** start **

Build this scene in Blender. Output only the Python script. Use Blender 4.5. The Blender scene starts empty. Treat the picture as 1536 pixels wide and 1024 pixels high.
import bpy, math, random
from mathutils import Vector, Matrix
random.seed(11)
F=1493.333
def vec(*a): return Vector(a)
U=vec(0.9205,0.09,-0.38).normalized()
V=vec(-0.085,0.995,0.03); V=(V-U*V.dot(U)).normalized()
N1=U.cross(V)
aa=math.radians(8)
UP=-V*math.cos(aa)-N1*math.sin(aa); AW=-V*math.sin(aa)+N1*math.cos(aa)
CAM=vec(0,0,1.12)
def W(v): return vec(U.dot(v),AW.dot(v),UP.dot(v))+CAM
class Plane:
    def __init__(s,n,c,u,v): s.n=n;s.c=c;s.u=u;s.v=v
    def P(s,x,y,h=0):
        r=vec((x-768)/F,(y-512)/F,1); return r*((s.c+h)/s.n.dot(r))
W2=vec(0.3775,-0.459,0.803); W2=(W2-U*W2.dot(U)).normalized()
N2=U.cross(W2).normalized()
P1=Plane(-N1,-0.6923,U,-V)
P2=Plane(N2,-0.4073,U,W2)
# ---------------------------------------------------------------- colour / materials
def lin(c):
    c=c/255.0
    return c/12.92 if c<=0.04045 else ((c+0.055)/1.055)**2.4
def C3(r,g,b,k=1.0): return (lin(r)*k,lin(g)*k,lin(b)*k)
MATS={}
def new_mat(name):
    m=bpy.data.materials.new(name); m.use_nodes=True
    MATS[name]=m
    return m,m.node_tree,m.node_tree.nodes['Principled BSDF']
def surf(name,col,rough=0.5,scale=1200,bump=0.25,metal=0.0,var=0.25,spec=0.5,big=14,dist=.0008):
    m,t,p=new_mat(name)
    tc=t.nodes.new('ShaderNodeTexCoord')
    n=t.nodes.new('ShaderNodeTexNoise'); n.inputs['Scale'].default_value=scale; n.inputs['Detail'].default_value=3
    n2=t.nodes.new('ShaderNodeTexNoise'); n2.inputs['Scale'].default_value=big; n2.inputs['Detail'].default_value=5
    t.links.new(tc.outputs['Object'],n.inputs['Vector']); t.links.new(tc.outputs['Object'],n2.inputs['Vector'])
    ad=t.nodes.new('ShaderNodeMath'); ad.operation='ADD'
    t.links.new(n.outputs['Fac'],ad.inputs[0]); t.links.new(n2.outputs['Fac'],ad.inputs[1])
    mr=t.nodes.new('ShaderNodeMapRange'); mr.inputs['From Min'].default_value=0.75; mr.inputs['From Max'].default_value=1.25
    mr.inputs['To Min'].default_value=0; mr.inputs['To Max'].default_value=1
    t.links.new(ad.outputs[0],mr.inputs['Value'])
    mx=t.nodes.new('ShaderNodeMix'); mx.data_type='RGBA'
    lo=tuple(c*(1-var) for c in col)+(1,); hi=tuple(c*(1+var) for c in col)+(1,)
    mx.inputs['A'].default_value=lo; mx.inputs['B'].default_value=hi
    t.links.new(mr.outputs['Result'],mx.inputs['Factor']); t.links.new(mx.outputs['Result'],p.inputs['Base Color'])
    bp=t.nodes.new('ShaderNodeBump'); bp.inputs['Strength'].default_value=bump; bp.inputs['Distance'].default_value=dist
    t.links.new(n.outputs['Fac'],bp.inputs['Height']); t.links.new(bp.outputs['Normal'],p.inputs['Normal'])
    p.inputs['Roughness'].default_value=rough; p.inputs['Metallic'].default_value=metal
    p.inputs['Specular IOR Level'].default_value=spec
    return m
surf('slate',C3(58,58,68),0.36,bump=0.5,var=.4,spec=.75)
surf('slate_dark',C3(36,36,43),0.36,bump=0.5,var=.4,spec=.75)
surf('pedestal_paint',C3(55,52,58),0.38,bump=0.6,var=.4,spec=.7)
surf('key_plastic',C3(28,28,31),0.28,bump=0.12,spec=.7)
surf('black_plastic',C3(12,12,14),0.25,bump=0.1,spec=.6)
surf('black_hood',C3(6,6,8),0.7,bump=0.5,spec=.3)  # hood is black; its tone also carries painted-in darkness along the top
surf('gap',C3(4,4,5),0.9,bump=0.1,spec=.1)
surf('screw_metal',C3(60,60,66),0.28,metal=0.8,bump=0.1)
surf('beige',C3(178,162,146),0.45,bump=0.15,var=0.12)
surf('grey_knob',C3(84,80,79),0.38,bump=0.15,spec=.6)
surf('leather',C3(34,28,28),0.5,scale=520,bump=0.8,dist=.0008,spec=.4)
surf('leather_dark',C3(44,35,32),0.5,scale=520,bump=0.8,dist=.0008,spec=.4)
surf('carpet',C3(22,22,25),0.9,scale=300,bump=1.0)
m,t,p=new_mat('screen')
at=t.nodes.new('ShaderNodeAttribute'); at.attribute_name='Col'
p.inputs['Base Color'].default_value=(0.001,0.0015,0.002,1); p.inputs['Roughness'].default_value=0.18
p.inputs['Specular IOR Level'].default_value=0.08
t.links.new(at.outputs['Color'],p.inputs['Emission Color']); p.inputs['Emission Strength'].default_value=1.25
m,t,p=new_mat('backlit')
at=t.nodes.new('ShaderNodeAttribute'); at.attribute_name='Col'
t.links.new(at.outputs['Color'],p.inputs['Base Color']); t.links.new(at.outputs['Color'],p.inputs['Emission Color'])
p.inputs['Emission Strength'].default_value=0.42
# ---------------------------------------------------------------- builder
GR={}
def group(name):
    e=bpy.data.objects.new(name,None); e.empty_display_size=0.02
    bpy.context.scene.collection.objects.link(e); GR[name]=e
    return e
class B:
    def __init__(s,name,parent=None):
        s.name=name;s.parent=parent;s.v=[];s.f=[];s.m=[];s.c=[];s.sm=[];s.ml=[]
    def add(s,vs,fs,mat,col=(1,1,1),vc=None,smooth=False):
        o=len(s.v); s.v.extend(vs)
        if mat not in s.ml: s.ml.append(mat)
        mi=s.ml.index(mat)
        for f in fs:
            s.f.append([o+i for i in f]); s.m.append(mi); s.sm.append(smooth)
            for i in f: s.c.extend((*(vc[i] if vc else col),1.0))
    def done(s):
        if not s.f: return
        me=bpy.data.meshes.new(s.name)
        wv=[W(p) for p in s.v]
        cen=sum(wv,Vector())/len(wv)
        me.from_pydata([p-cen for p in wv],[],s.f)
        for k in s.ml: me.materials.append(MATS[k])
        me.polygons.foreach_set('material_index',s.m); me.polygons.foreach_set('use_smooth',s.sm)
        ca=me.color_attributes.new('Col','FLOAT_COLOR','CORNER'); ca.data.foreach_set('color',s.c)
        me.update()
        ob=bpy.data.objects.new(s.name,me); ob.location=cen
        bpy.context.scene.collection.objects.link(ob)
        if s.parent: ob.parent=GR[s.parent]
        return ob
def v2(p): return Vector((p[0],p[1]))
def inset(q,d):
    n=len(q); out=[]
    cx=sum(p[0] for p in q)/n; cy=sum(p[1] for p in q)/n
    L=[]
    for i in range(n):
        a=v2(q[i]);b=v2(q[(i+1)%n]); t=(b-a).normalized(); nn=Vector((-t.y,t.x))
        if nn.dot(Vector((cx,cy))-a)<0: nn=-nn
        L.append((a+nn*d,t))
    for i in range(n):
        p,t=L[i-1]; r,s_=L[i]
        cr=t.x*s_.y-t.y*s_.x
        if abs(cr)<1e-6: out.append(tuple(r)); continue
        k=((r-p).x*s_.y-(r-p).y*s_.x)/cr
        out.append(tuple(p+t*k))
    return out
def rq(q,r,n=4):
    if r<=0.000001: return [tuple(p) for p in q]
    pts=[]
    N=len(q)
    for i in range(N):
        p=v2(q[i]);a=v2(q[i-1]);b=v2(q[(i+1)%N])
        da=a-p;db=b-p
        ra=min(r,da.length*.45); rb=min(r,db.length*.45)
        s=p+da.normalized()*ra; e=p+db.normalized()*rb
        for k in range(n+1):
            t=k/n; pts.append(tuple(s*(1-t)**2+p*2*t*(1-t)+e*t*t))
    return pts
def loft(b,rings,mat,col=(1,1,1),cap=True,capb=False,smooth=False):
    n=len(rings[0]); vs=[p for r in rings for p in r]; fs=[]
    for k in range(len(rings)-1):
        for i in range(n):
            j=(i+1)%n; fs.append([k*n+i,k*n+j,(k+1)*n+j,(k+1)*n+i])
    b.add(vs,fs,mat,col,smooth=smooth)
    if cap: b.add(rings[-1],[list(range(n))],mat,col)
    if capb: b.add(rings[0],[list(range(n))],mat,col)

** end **
** start **

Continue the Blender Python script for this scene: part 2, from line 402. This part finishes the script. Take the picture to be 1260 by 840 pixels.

** end **

* **GIVEN EXERCISE**
Among the lines of the data above, count those holding "script" and state only the number.

* **EXERCISE RESULT**
2